Через несколько километров нашелся распадок — овраг, по которому снежник спускался вниз. С высоты я увидел идеальное место для ловли хариуса. Внутренний голос тут же прокричал «Опасно!», но будто черт толкнул меня в спину, и я двинулся вниз по распадку.
Склон становился все круче и круче, но что-то не давало мне повернуть назад. И тут я сорвался и полетел вниз.
В такие секунды время нелинейно: оно растягивается в часы.

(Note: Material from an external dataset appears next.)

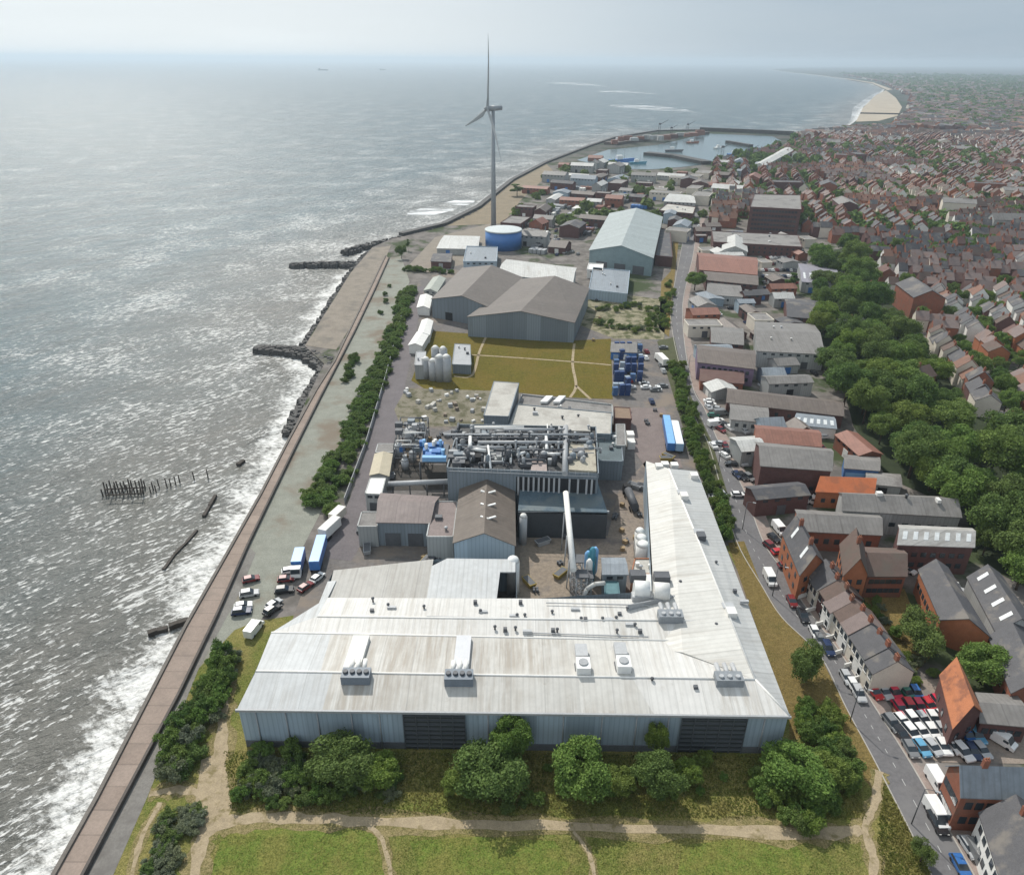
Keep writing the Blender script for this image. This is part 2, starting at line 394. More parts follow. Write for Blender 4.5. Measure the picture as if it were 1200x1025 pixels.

Я летел и понимал, что если еще тридцать метров пролечу по камням в таком режиме, то до воды доедут только уши.
Буквально в метре-полутора от меня мелькал белоснежный ледниковый склон, на который я и перекинулся. Скорость десятикратно возросла, в ушах раздавался свист. Эта вертикальная лыжня заканчивалась обрывом, и с высоты примерно двухэтажного дома, сгруппировавшись в прыжке, как кошка, я упал вниз лицом на острые камни, а сверху меня еще пристукнуло по голове стволами ружья.
Я лежал с разбитым в кровь лицом, и было не очень понятно, какие кости целы, а какие нет. Слегка пошевелил правой рукой — все в порядке, левой — живая! Но вот правая нога… Как выяснилось потом, у меня разорвались связки внутри голени — часть из них отползла к колену, часть уехала к пятке. С левой ногой дела обстояли лучше.